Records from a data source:

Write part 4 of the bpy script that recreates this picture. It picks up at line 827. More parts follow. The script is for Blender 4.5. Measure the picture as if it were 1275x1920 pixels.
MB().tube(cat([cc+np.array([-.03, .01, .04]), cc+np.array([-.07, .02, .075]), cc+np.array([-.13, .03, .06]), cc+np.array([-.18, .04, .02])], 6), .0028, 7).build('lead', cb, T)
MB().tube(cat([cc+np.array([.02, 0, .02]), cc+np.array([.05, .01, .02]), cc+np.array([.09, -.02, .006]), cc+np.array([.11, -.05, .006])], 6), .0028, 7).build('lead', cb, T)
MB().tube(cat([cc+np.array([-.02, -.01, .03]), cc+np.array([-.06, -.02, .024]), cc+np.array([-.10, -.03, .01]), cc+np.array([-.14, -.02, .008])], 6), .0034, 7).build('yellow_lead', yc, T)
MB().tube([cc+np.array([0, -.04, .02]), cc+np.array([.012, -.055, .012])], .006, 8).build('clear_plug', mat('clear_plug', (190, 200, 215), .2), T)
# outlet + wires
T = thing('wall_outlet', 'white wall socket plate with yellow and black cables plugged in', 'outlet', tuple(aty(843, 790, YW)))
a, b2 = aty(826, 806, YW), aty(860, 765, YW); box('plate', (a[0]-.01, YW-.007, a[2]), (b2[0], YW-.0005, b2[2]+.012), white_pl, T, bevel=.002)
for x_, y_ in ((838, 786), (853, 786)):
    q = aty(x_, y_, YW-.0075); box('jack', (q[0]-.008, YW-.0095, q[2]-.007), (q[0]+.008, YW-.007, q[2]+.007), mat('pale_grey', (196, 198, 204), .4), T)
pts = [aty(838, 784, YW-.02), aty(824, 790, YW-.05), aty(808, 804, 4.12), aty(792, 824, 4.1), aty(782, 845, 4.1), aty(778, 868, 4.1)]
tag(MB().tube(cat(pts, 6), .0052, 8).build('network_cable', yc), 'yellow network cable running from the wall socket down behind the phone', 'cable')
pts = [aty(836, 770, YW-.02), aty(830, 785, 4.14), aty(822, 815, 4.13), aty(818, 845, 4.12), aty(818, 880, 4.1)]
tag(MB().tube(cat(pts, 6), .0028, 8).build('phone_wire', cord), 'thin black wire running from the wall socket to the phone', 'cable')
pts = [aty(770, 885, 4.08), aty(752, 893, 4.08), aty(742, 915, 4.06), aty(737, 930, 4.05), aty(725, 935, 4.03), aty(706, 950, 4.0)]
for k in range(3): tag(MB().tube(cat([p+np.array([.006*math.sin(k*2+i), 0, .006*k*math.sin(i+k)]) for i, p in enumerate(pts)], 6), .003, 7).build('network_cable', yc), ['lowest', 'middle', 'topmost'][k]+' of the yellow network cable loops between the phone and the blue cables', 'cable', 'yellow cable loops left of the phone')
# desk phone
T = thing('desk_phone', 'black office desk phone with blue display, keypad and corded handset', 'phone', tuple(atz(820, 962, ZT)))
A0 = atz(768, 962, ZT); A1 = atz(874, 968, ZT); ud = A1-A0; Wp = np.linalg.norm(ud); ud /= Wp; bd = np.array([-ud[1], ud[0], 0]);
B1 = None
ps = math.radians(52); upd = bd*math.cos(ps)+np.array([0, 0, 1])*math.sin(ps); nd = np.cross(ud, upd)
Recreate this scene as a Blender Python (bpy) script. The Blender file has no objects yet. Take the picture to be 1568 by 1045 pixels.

TASK DESCRIPTION: Extract the entries above verbatim.

TASK SOLUTION:
Write part 4 of the bpy script that recreates this picture. It picks up at line 827. More parts follow. The script is for Blender 4.5. Measure the picture as if it were 1275x1920 pixels.
MB().tube(cat([cc+np.array([-.03, .01, .04]), cc+np.array([-.07, .02, .075]), cc+np.array([-.13, .03, .06]), cc+np.array([-.18, .04, .02])], 6), .0028, 7).build('lead', cb, T)
MB().tube(cat([cc+np.array([.02, 0, .02]), cc+np.array([.05, .01, .02]), cc+np.array([.09, -.02, .006]), cc+np.array([.11, -.05, .006])], 6), .0028, 7).build('lead', cb, T)
MB().tube(cat([cc+np.array([-.02, -.01, .03]), cc+np.array([-.06, -.02, .024]), cc+np.array([-.10, -.03, .01]), cc+np.array([-.14, -.02, .008])], 6), .0034, 7).build('yellow_lead', yc, T)
MB().tube([cc+np.array([0, -.04, .02]), cc+np.array([.012, -.055, .012])], .006, 8).build('clear_plug', mat('clear_plug', (190, 200, 215), .2), T)
# outlet + wires
T = thing('wall_outlet', 'white wall socket plate with yellow and black cables plugged in', 'outlet', tuple(aty(843, 790, YW)))
a, b2 = aty(826, 806, YW), aty(860, 765, YW); box('plate', (a[0]-.01, YW-.007, a[2]), (b2[0], YW-.0005, b2[2]+.012), white_pl, T, bevel=.002)
for x_, y_ in ((838, 786), (853, 786)):
    q = aty(x_, y_, YW-.0075); box('jack', (q[0]-.008, YW-.0095, q[2]-.007), (q[0]+.008, YW-.007, q[2]+.007), mat('pale_grey', (196, 198, 204), .4), T)
pts = [aty(838, 784, YW-.02), aty(824, 790, YW-.05), aty(808, 804, 4.12), aty(792, 824, 4.1), aty(782, 845, 4.1), aty(778, 868, 4.1)]
tag(MB().tube(cat(pts, 6), .0052, 8).build('network_cable', yc), 'yellow network cable running from the wall socket down behind the phone', 'cable')
pts = [aty(836, 770, YW-.02), aty(830, 785, 4.14), aty(822, 815, 4.13), aty(818, 845, 4.12), aty(818, 880, 4.1)]
tag(MB().tube(cat(pts, 6), .0028, 8).build('phone_wire', cord), 'thin black wire running from the wall socket to the phone', 'cable')
pts = [aty(770, 885, 4.08), aty(752, 893, 4.08), aty(742, 915, 4.06), aty(737, 930, 4.05), aty(725, 935, 4.03), aty(706, 950, 4.0)]
for k in range(3): tag(MB().tube(cat([p+np.array([.006*math.sin(k*2+i), 0, .006*k*math.sin(i+k)]) for i, p in enumerate(pts)], 6), .003, 7).build('network_cable', yc), ['lowest', 'middle', 'topmost'][k]+' of the yellow network cable loops between the phone and the blue cables', 'cable', 'yellow cable loops left of the phone')
# desk phone
T = thing('desk_phone', 'black office desk phone with blue display, keypad and corded handset', 'phone', tuple(atz(820, 962, ZT)))
A0 = atz(768, 962, ZT); A1 = atz(874, 968, ZT); ud = A1-A0; Wp = np.linalg.norm(ud); ud /= Wp; bd = np.array([-ud[1], ud[0], 0]);
B1 = None
ps = math.radians(52); upd = bd*math.cos(ps)+np.array([0, 0, 1])*math.sin(ps); nd = np.cross(ud, upd)
Recreate this scene as a Blender Python (bpy) script. The Blender file has no objects yet. Take the picture to be 1568 by 1045 pixels.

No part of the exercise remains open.